— start DATA SECTION —
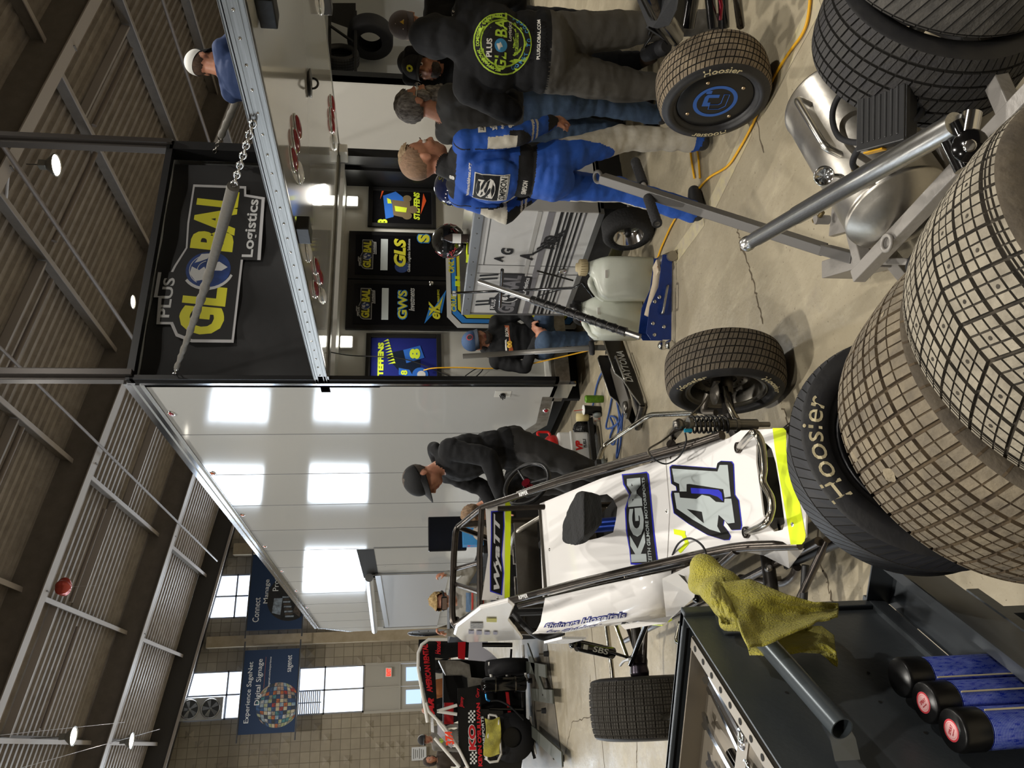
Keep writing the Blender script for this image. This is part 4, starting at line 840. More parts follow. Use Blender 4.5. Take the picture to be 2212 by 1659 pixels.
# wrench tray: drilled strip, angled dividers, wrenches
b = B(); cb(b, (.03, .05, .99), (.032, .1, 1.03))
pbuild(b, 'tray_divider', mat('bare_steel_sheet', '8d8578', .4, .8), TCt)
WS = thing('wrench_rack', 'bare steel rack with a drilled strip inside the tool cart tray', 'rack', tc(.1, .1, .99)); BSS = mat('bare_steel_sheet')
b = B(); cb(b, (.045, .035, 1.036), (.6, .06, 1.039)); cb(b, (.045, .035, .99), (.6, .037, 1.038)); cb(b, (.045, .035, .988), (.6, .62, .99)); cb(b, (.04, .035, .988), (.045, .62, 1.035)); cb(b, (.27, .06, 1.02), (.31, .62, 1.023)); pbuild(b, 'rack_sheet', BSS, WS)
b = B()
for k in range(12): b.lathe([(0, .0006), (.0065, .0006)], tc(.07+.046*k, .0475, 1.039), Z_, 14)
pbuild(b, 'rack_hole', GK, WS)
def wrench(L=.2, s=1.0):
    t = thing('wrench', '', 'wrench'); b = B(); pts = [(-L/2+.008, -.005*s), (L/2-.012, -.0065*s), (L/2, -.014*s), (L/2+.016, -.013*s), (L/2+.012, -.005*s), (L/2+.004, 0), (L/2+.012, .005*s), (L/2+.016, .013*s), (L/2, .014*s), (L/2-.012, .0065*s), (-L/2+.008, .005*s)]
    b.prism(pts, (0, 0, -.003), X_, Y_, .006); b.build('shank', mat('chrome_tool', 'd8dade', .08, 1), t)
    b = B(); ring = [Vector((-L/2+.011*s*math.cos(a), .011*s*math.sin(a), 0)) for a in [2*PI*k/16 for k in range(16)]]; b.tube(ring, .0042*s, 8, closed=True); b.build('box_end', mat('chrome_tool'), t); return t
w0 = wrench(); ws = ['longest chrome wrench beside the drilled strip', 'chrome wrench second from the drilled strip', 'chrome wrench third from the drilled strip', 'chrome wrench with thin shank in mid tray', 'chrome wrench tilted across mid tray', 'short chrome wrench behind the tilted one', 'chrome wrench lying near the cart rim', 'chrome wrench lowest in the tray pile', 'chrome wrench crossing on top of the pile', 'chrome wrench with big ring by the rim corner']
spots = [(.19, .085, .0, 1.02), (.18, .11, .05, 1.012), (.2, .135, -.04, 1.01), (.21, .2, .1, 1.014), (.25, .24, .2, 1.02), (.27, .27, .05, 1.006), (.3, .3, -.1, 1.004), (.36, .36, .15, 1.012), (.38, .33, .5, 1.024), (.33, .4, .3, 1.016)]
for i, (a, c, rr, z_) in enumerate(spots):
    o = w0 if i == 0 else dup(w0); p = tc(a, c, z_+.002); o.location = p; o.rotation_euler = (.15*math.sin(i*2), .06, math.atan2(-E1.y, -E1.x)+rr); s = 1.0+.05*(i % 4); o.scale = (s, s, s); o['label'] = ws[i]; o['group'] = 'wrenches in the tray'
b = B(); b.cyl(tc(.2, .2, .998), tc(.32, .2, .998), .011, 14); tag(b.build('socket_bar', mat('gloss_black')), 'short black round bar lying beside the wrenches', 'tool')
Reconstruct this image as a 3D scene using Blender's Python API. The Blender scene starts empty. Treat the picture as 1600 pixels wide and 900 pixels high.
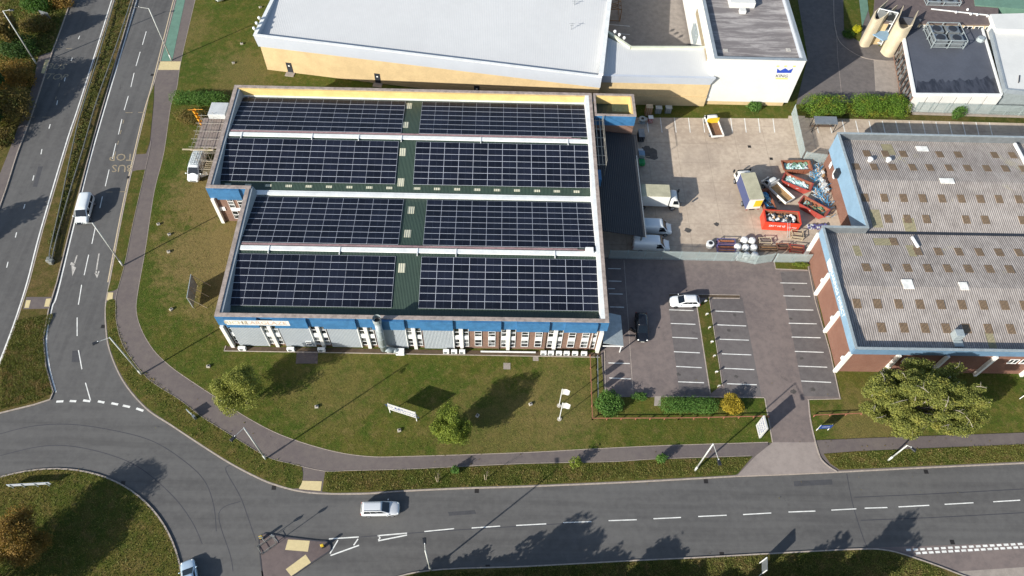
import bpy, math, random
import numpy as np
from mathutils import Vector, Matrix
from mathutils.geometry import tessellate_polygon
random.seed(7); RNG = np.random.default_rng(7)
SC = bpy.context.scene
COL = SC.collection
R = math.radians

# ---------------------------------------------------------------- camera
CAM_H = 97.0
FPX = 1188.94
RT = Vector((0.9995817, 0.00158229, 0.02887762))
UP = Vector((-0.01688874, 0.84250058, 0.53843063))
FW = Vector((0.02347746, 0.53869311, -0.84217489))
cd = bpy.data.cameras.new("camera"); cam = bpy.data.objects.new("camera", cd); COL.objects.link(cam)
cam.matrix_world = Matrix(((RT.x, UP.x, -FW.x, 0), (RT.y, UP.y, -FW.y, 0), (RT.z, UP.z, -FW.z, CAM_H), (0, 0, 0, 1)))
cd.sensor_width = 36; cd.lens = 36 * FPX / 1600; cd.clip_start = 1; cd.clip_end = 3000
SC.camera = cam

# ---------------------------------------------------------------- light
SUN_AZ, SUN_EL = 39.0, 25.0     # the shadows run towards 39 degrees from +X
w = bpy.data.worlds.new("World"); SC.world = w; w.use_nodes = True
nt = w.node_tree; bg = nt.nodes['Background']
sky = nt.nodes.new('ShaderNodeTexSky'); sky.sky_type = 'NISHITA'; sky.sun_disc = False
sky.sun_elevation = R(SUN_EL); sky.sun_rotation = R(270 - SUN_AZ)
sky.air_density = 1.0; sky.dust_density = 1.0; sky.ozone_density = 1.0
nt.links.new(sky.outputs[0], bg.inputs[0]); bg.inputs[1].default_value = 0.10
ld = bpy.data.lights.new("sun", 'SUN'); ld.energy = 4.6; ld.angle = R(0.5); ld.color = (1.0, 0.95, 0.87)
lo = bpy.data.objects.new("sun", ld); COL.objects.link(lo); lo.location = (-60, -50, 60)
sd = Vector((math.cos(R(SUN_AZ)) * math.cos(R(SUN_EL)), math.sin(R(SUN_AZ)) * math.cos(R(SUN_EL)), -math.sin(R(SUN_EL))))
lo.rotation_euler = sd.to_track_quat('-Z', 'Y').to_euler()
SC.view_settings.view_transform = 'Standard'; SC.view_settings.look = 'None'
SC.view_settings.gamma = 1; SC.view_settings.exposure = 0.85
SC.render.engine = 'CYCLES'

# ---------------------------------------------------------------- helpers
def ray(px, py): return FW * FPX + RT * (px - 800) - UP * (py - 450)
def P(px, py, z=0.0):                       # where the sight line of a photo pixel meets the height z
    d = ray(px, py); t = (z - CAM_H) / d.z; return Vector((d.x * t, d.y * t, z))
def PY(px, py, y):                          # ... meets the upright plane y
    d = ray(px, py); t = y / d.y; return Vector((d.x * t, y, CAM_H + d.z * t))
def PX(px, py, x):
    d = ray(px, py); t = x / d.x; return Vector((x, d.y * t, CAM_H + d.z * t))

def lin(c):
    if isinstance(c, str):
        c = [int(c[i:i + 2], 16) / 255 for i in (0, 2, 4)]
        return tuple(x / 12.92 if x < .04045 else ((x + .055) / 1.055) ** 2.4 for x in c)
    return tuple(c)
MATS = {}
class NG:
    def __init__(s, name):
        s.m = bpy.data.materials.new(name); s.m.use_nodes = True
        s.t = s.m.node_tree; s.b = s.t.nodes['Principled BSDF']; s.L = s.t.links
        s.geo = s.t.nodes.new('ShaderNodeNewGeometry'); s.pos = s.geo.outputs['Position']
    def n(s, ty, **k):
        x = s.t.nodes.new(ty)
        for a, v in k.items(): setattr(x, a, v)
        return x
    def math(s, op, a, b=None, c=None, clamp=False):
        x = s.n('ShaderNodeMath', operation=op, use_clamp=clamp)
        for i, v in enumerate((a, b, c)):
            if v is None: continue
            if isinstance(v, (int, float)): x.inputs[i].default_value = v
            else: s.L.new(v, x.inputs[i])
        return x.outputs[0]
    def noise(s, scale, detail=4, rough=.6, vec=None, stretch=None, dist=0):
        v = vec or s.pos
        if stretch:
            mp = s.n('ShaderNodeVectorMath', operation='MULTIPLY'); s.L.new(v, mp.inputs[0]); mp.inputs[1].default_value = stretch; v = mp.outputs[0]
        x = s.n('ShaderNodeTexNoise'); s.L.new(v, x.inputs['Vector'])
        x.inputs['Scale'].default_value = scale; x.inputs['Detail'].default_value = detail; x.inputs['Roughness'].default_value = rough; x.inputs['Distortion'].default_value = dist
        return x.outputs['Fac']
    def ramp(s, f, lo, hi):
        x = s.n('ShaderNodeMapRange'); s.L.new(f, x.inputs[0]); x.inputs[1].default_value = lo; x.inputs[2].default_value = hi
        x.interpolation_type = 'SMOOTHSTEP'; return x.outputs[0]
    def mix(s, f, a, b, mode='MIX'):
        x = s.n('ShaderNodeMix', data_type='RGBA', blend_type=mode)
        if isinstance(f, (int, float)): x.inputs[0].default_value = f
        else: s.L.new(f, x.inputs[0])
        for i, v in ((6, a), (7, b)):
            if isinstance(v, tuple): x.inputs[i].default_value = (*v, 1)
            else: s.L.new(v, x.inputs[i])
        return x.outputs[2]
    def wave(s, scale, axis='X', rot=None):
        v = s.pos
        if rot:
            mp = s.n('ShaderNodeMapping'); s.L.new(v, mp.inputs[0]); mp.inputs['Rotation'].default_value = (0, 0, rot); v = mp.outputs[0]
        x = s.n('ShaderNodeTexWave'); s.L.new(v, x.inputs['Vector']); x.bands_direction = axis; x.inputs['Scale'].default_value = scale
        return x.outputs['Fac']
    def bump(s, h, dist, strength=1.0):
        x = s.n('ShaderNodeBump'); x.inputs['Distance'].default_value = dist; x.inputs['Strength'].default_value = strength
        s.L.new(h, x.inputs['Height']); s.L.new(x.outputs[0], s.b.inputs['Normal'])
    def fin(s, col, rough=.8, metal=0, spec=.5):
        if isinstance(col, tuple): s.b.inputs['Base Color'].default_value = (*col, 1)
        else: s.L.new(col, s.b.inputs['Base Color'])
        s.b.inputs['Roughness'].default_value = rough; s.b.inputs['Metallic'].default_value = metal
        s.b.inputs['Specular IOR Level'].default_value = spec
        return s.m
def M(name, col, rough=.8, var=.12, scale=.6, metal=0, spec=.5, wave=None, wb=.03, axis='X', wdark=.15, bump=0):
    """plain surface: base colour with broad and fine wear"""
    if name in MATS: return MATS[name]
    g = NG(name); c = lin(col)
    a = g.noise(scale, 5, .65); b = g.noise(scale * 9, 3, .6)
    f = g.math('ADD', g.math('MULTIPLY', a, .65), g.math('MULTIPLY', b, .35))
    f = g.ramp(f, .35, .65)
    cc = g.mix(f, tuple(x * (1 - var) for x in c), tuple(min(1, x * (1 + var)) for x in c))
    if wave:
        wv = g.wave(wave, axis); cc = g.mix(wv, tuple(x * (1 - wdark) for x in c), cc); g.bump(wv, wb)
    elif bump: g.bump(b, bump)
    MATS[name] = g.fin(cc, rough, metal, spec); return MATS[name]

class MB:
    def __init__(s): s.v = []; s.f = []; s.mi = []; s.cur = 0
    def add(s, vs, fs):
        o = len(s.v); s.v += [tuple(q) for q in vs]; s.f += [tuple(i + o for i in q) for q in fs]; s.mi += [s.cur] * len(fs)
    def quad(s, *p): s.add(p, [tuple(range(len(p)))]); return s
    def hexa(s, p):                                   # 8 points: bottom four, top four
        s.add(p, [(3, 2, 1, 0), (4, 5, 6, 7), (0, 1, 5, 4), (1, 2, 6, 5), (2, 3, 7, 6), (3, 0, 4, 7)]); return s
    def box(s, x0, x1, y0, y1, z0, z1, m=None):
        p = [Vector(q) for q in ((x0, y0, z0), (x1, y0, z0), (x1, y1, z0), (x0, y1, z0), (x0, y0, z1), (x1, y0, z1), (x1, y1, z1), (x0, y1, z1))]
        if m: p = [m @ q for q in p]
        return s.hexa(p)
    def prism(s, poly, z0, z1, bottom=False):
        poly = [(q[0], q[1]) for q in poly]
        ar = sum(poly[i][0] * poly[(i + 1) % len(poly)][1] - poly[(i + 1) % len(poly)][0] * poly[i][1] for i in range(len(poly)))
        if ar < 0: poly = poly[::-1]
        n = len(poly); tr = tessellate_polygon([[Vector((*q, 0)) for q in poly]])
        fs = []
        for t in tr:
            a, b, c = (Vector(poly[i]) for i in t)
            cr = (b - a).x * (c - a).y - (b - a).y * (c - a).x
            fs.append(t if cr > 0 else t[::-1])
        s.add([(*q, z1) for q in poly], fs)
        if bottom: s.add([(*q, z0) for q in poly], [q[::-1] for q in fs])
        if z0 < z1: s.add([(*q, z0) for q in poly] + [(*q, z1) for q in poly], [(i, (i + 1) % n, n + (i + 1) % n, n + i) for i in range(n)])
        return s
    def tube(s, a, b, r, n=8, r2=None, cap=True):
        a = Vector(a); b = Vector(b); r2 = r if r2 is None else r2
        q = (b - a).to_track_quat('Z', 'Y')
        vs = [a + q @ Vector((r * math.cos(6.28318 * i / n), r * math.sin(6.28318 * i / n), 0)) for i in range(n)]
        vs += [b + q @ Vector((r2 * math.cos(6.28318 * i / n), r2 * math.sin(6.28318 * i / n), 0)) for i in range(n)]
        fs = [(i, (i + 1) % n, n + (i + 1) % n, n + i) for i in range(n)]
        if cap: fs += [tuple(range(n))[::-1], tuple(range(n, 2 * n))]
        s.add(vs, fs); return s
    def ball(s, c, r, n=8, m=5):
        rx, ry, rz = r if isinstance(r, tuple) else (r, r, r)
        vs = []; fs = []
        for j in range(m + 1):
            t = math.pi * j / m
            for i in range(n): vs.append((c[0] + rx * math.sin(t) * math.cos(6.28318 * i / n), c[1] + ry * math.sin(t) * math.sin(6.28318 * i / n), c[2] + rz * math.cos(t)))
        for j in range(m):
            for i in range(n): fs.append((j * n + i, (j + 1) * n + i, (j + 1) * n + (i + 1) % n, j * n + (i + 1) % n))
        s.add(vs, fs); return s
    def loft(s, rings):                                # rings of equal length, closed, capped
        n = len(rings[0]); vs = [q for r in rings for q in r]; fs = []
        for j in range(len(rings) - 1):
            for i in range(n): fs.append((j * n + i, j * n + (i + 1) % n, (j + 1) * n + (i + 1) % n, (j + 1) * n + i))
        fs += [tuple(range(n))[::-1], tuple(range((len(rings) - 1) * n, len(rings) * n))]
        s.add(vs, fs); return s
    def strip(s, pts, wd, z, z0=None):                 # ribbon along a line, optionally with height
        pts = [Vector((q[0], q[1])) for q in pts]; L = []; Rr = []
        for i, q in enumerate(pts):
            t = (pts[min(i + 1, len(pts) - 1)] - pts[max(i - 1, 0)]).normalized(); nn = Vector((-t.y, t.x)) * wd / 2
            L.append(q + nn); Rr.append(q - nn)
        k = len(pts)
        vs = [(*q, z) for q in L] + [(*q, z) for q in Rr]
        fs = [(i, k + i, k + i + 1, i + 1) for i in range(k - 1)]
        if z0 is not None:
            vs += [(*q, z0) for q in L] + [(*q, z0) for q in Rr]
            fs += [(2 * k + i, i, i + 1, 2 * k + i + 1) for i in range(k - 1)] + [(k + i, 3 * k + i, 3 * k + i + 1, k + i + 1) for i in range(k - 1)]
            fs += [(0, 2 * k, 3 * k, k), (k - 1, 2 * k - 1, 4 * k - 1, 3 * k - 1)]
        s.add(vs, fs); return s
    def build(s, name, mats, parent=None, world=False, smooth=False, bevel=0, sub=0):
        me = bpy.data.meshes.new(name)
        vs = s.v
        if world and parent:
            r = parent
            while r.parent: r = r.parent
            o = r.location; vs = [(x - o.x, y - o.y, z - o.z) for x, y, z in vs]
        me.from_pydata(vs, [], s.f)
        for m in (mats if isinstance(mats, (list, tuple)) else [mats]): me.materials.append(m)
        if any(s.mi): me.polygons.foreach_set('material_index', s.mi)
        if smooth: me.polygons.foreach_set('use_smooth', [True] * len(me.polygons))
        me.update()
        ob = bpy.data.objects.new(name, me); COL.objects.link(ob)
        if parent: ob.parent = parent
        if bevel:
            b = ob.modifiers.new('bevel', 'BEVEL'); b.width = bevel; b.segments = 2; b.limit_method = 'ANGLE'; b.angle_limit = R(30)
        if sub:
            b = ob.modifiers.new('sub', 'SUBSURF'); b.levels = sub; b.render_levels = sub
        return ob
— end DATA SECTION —
**TASK BRIEF:**
Nothing but the lines from the one with "Reconstruct this image" through the one with "SC.camera = cam" should be copied, word for word. Pictures are left out.

**SOLUTION TO THIS PROBLEM:**
Reconstruct this image as a 3D scene using Blender's Python API. The Blender scene starts empty. Treat the picture as 1600 pixels wide and 900 pixels high.
import bpy, math, random
import numpy as np
from mathutils import Vector, Matrix
from mathutils.geometry import tessellate_polygon
random.seed(7); RNG = np.random.default_rng(7)
SC = bpy.context.scene
COL = SC.collection
R = math.radians

# ---------------------------------------------------------------- camera
CAM_H = 97.0
FPX = 1188.94
RT = Vector((0.9995817, 0.00158229, 0.02887762))
UP = Vector((-0.01688874, 0.84250058, 0.53843063))
FW = Vector((0.02347746, 0.53869311, -0.84217489))
cd = bpy.data.cameras.new("camera"); cam = bpy.data.objects.new("camera", cd); COL.objects.link(cam)
cam.matrix_world = Matrix(((RT.x, UP.x, -FW.x, 0), (RT.y, UP.y, -FW.y, 0), (RT.z, UP.z, -FW.z, CAM_H), (0, 0, 0, 1)))
cd.sensor_width = 36; cd.lens = 36 * FPX / 1600; cd.clip_start = 1; cd.clip_end = 3000
SC.camera = cam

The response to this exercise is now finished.